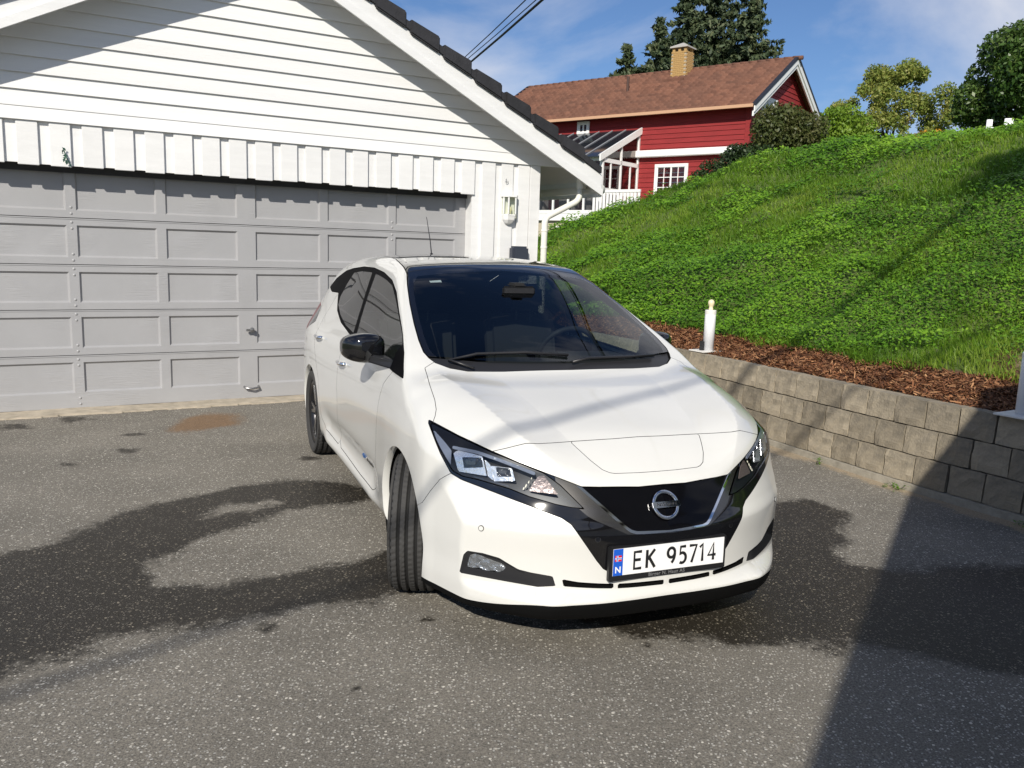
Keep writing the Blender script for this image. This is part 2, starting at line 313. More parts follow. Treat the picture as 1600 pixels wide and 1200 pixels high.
V_ = np.stack([C_ - d1 - d2 * .6, C_ + d1 - d2 * .5, C_ + d1 * .9 + d2, C_ - d1 * .9 + d2 * .8], 1).reshape(-1, 3)
o = np_mesh('bark_mulch', V_, np.arange(N_ * 4).reshape(-1, 4), M_chip, smooth=False, kind='stuff'); tag(o, 'brown bark mulch bed behind the concrete block wall', 'mulch'); set_tint(o, rng.beta(1.6, 2.2, N_), 4)

# grass and leafy ground cover
M_grass = leaf_mat('grass_blade', (.065, .145, .012), (.150, .275, .020), (.28, .37, .055), trans=.45)
M_herb = leaf_mat('herb_leaf', (.052, .140, .011), (.130, .280, .017), (.23, .385, .030), trans=.30, rough=.42)
def leafy(L, Q):
    P = np.stack([L, Q], 1); v = .34 * vnoise(P, .8, 41) + .28 * vnoise(P, 2.2, 42)
    v = v + .38 * np.exp(-((L - 4.6) / 2.6) ** 2 - ((Q - 1.8) / 1.1) ** 2) + .36 * np.exp(-((L - 1.2) / 2.6) ** 2 - ((Q - 4.3) / 1.5) ** 2) - .12 * np.exp(-((L - 1.1) / 1.1) ** 2 - ((Q - 1.5) / .75) ** 2)
    return v
def scatter(N, f, lo=-5.5, hi=13.5, qlo=.72, qhi=9.5):
    L = rng.uniform(lo, hi, N); Q = qlo + (qhi - qlo) * rng.random(N) ** 1.25
    X, Y = xy(L, Q); dist = np.hypot(X, Y)
    e_ = .86 + (vnoise(np.stack([L, Q], 1), 2.5, 31) - .5) * .34
    keep = (rng.random(N) < np.clip(9.5 / dist, .35, 1)) & f(L, Q) & (Q > e_ + rng.normal(0, .04, N)) & (bare_f(L, Q) < rng.random(N) * .9 + .1) & (L < lc_(Q) + 1.5)
    return L[keep], Q[keep]
def blades(name, N, f, hmin, hmax, w0, m, tfun):
    L, Q = scatter(N, f); X, Y = xy(L, Q); k = len(L); P = np.stack([X, Y, hill_z(L, Q) - .01], 1); dist = np.hypot(X, Y)
    th = rng.uniform(0, 2 * np.pi, k); h = rng.uniform(hmin, hmax, k) * (.55 + .9 * vnoise(np.stack([L, Q], 1), 1.6, 51)); w = w0 * np.clip(dist / 9, .8, 1.8) * rng.uniform(.7, 1.3, k)
    side = np.stack([np.cos(th), np.sin(th), 0 * th], 1) * w[:, None]; lean = np.stack([-WQ[0] * .25 + rng.normal(0, .38, k), -WQ[1] * .25 + rng.normal(0, .38, k), np.ones(k)], 1); lean /= np.linalg.norm(lean, axis=1)[:, None]
    mid = P + lean * (h * .55)[:, None]; dr = np.stack([rng.normal(0, .5, k), rng.normal(0, .5, k), -rng.random(k) * .3 + .25], 1)
    tip = mid + (lean * .35 + dr * .4) * h[:, None]
    V = np.stack([P - side, P + side, mid + side * .7, tip, mid - side * .7], 1).reshape(-1, 3); b0 = np.arange(k)[:, None] * 5
    T = np.concatenate([b0 + [[0, 1, 2]], b0 + [[0, 2, 4]], b0 + [[4, 2, 3]]]).reshape(-1, 3)
    o = np_mesh(name, V, T, m, smooth=False, kind='stuff'); set_tint(o, tfun(L, Q, k), 5); return o
gtint = lambda L, Q, k: np.clip(.36 + .75 * (vnoise(np.stack([L, Q], 1), .9, 61) - .45) + .35 * (vnoise(np.stack([L, Q], 1), 3, 62) - .5) + rng.normal(0, .16, k) + .10 * sst(Q, 4, 6), 0, 1)
o = blades('hill_grass', 330000, lambda L, Q: leafy(L, Q) + rng.normal(0, .05, len(L)) < .47, .05, .13, .0048, M_grass, gtint); tag(o, 'long green grass growing on the slope above the mulch bed', 'grass')
def herbs(name, N):
    L, Q = scatter(N, lambda L, Q: leafy(L, Q) + rng.normal(0, .05, len(L)) > .36); X, Y = xy(L, Q); k = len(L); hz = .02 + .14 * rng.random(k) * (.35 + 1.2 * vnoise(np.stack([L, Q], 1), 2.6, 71))
    C = np.stack([X, Y, hill_z(L, Q) + hz], 1); nrm = np.stack([rng.normal(-.25, .45, k), rng.normal(-.35, .45, k), np.ones(k)], 1); nrm /= np.linalg.norm(nrm, axis=1)[:, None]
    th = rng.uniform(0, 2 * np.pi, k); t = np.stack([np.cos(th), np.sin(th), 0 * th], 1); t -= nrm * (t * nrm).sum(1)[:, None]; t /= np.linalg.norm(t, axis=1)[:, None]; s = np.cross(nrm, t)
    sz = rng.uniform(.012, .026, k) * np.clip(np.hypot(X, Y) / 10, .85, 1.6); sz = sz[:, None]
    V = np.stack([C - t * sz, C - t * sz * .1 + s * sz * .55 - nrm * sz * .1, C + t * sz * 1.1 - nrm * sz * .25, C - t * sz * .1 - s * sz * .55 - nrm * sz * .1], 1).reshape(-1, 3); b0 = np.arange(k)[:, None] * 4
    T = np.concatenate([b0 + [[0, 2, 1]], b0 + [[0, 3, 2]]]).reshape(-1, 3)
    o = np_mesh(name, V, T, M_herb, smooth=False, kind='stuff'); P = np.stack([L, Q], 1)
    set_tint(o, np.clip(.36 + .22 * (hz - .09) / .1 + .6 * (vnoise(P, 1.3, 72) - .45) + rng.normal(0, .17, k), 0, 1), 4); return o
o = herbs('leafy_ground_cover', 420000); tag(o, 'dense broad leafed weeds covering the middle of the slope', 'ground cover')
# ================================================================== garage (local x along the front to the right, -y towards the camera)
GAR = empty('garage', (0, 9.8984, 0), .52505)
tag(GAR, 'white timber clad garage with gable front and grey panelled door', 'garage')
M_white = mat('white_paint', (.745, .745, .735), .55, var=.05, vscale=3, bump=.12, bscale=25, stretch=(1, 1, 6)); M_whiteh = mat('white_paint_board', (.745, .745, .735), .5, var=.05, vscale=2, bump=.15, bscale=25, stretch=(.35, 1, 5)); random_tint(M_white, .035); random_tint(M_whiteh, .03)
M_dark = mat('shadow_gap', (.02, .02, .02), .9)
M_dgrey = mat('grey_door_paint', (.345, .345, .352), .45, var=.05, vscale=2.5, bump=.05, bscale=60)
def crackle(m, s):
    n, l, b = nodes(m); t = n.new('ShaderNodeTexCoord'); mp = n.new('ShaderNodeMapping'); mp.inputs['Scale'].default_value = (.7, 1, 14); l.new(t.outputs['Object'], mp.inputs[0])
    z = n.new('ShaderNodeTexNoise'); z.inputs['Scale'].default_value = 6; z.inputs['Detail'].default_value = 4; z.inputs['Distortion'].default_value = 1.5; l.new(mp.outputs[0], z.inputs['Vector'])
    msk = n.new('ShaderNodeTexNoise'); msk.inputs['Scale'].default_value = 2.2; msk.inputs['Detail'].default_value = 1; l.new(t.outputs['Object'], msk.inputs['Vector'])
    r = n.new('ShaderNodeValToRGB'); r.color_ramp.elements[0].position = .50; r.color_ramp.elements[1].position = .66; l.new(msk.outputs['Fac'], r.inputs['Fac'])
    k = n.new('ShaderNodeMath'); k.operation = 'MULTIPLY'; l.new(z.outputs['Fac'], k.inputs[0]); l.new(r.outputs['Color'], k.inputs[1])
    bp = n.new('ShaderNodeBump'); bp.inputs['Strength'].default_value = s; bp.inputs['Distance'].default_value = .02; l.new(k.outputs[0], bp.inputs['Height']); l.new(bp.outputs[0], b.inputs['Normal'])
crackle(M_dgrey, .28)
M_metal = mat('dull_metal', (.42, .42, .42), .38, 1.); M_blackp = mat('black_plastic', (.02, .02, .022), .45)
DX0, DX1, DC = -5.46, -.683, -3.0715
zs = [.02, .506, .920, 1.327, 1.739, 2.30]
# panel columns, right half then mirrored
st = [(-.683, -.803), (-1.511, -1.591), (-2.256, -2.336), (-2.985, None)]
cols = [(st[1][0], st[0][1]), (st[2][0], st[1][1]), (st[3][0], st[2][1])]
cols += [(2 * DC - c1, 2 * DC - c0) for c0, c1 in cols]
# shift so that the left stiles sit where the right-hand side mirrors to
for i in range(5):
    z0, z1 = zs[i] + (.003 if i else 0), zs[i + 1] - .003; rb = .14 if i == 0 else .062; rtp = .062
    fr = MB(); xs = sorted(set([DX0] + [v for c in cols for v in c] + [DX1]))
    for a, c in zip(xs[:-1], xs[1:]):
        if any(abs(a - q0) < 1e-6 and abs(c - q1) < 1e-6 for q0, q1 in cols):
            fr.box(a, c, -.012, .03, z0, z0 + rb); fr.box(a, c, -.012, .03, z1 - rtp, z1)
        else: fr.box(a, c, -.012, .03, z0, z1)
    sec = fr.build('door_section', M_dgrey, GAR)
    lipm = MB().box(DX0, DX1, -.016, .0, z1 - .010, z1 - .001).build('section_joint', M_dgrey, sec)
    for q0, q1 in cols:
        pm = MB(); a0, a1, b0, b1 = q0, q1, z0 + rb, z1 - rtp; k = .016
        pm.add([(a0, -.012, b0), (a1, -.012, b0), (a1, -.012, b1), (a0, -.012, b1), (a0 + k, .010, b0 + k), (a1 - k, .010, b0 + k), (a1 - k, .010, b1 - k), (a0 + k, .010, b1 - k)],
               [(0, 1, 5, 4), (1, 2, 6, 5), (2, 3, 7, 6), (3, 0, 4, 7), (4, 5, 6, 7)])
        pm.build('panel', M_dgrey, sec, fix=False)
    for xb in (st[1][0] - .04, 2 * DC - st[1][0] + .04):
        for zb in (z0 + .035, z0 + .09, z1 - .09, z1 - .035):
            MB().lathe([(0, -.018), (.010, -.016), (.014, -.011)], 8, 'y', (xb, 0, zb)).build('bolt', M_dgrey, sec, smooth=True)
hd = MB().lathe([(0, -.075), (.022, -.072), (.026, -.055), (.018, -.045), (.012, -.03), (.012, -.012)], 14, 'y', (-3.045, 0, .712)).box(-3.10, -3.03, -.07, -.05, .70, .722); hd.build('door_handle', M_metal, GAR, smooth=False)
MB().tube([(-3.12, -.012, .135), (-3.11, -.05, .125), (-3.05, -.06, .118), (-2.99, -.05, .125), (-2.98, -.012, .135)], .011, 8).build('pull_handle', M_metal, GAR, smooth=True)
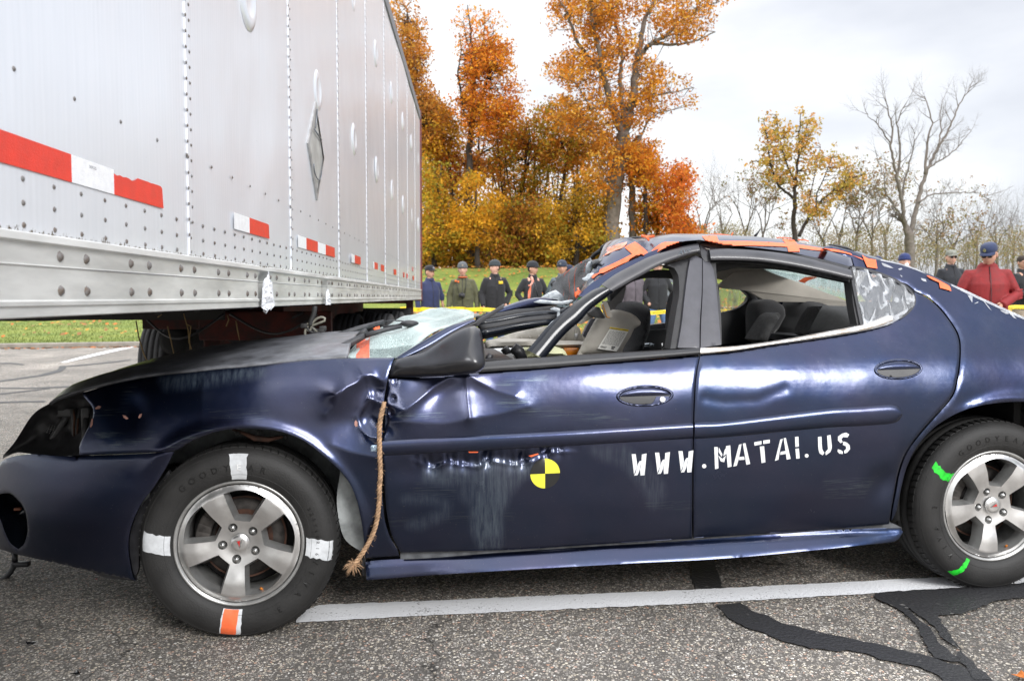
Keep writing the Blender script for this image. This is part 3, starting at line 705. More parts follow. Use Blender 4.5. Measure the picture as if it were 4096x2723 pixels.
# ---------------- window opening trim
def Wg(x, z): return Wbase(x, z)
def rs2(pts, n):
    a = np.array(pts); L = np.concatenate([[0], np.cumsum(np.hypot(*np.diff(a, axis=0).T))]); q = np.linspace(0, L[-1], n); return list(zip(np.interp(q, L, a[:, 0]), np.interp(q, L, a[:, 1])))
def strip(name, up, lo, mt, parent, off=-.006, bulge=.006, back=.03, n=44, k=9, p=2.0, smear=0.):
    U = rs2(curve_smooth(up, False, 12), n); Lw = rs2(curve_smooth(lo, False, 12), n); rows = []
    for j in range(k):
        t = .5-.5*cos(pi*j/(k-1)); r = []
        for a, b_ in zip(U, Lw):
            q = (a[0]+(b_[0]-a[0])*t, a[1]+(b_[1]-a[1])*t); x, z = surf_pt(q, Wg); y = float(Wg(x, z))+off-bulge*(1-abs(2*t-1)**p)
            r.append(carpt(q, y))
        rows.append(r)
    rows = [[q+Vector((0, back, 0)) for q in rows[0]]]+rows+[[q+Vector((0, back, 0)) for q in rows[-1]]]
    v = [q for r in rows for q in r]; f = [(i*n+j, i*n+j+1, (i+1)*n+j+1, (i+1)*n+j) for i in range(len(rows)-1) for j in range(n-1)]
    f += [tuple(i*n for i in range(len(rows))), tuple(i*n+n-1 for i in range(len(rows)))[::-1]]
    o = mesh_obj(name, v, f, mt, parent); autosmooth(o, 50); return o
blk = M['black']
strip('window_sill_trim', px('I', (1735,706), (1900,690), (2100,675), (2359,655)) + px('C', (400,885), (700,868), (945,851)), px('I', (1690,798), (1900,783), (2100,770), (2359,752)) + px('C', (400,938), (700,912), (948,890)), blk, fdoor, off=-.006, bulge=.008)
strip('chrome_strip', px('C', (947,852), (1200,838), (1500,796), (1750,750), (1980,704), (2130,648), (2160,652)), px('C', (947,888), (1150,870), (1400,832), (1700,787), (1975,740), (2110,702), (2156,682)), M['chrome'], rdoor, off=-.008, bulge=.006, back=.02)
sheet('pillar_cover', px('C', (885,288), (920,272), (958,292), (956,500), (944,700), (942,852), (805,850), (830,700), (850,520), (868,380)), Wg, M['pillar'], fdoor, .015, off=-.004, thick=.05)
sheet('pillar_cover', px('C', (963,290), (975,305), (1008,312), (1030,360), (1048,480), (1062,640), (1078,832), (950,850), (952,700), (962,500)), Wg, M['pillar'], rdoor, .015, off=-.004, thick=.05)
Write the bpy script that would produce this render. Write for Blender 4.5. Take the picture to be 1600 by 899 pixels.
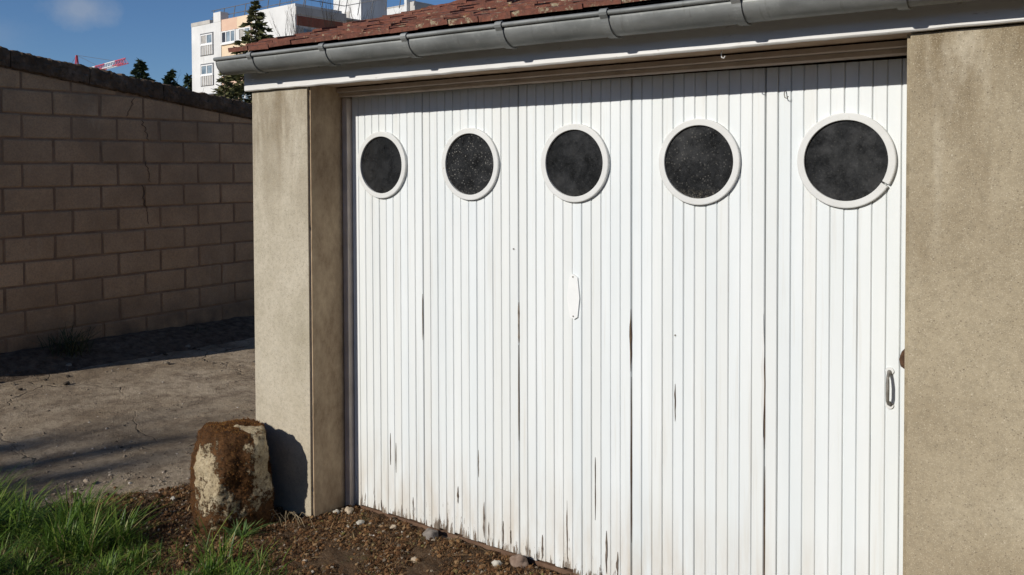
import bpy, bmesh, math, random
import numpy as np
from mathutils import Vector, Matrix, noise as mnoise

for o in list(bpy.data.objects): bpy.data.objects.remove(o)
SC = bpy.context.scene
COL = SC.collection
random.seed(7); RNG = np.random.default_rng(7)

# ------------------------------------------------------------------ camera
cam = bpy.data.cameras.new("camera"); camo = bpy.data.objects.new("camera", cam); COL.objects.link(camo)
cam.sensor_width = 36; cam.lens = 1355/1600*36; cam.clip_start = .05; cam.clip_end = 3000
cam.shift_y = -156/1600
yaw, pit, roll = math.radians(35.5), math.radians(1.5), math.radians(-.2)
camo.matrix_world = (Matrix.Translation((0, 0, 1.65)) @ Matrix.Rotation(yaw, 4, 'Z')
                     @ Matrix.Rotation(math.pi/2-pit, 4, 'X') @ Matrix.Rotation(roll, 4, 'Z'))
SC.camera = camo

# ------------------------------------------------------------------ light
TO_SUN = Vector((-.285, -1, .505)).normalized()
elev = math.asin(TO_SUN.z); azim = math.atan2(TO_SUN.x, TO_SUN.y)
sl = bpy.data.lights.new("sun", 'SUN'); sl.energy = 4.1; sl.angle = math.radians(.53); sl.color = (1, .95, .875)
so = bpy.data.objects.new("sun", sl); COL.objects.link(so)
so.rotation_euler = TO_SUN.to_track_quat('Z', 'Y').to_euler(); so.location = (-6, -14, 12)
W = bpy.data.worlds.new("World"); SC.world = W; W.use_nodes = True
wn, wl = W.node_tree.nodes, W.node_tree.links
wn.clear()
wout = wn.new('ShaderNodeOutputWorld'); bg = wn.new('ShaderNodeBackground'); bg.inputs[1].default_value = .082
sky = wn.new('ShaderNodeTexSky'); sky.sky_type = 'NISHITA'; sky.sun_disc = False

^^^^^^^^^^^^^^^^

- What you will do: Search the entries for the string "image" and collect each line that has it.

- Full response:
Keep writing the Blender script for this image. This is part 2, starting at line 313. More parts follow. Treat the picture as 1600 pixels wide and 1200 pixels high.
Keep writing the Blender script for this image. This is part 3, starting at line 705. More parts follow. Use Blender 4.5. Measure the picture as if it were 4096x2723 pixels.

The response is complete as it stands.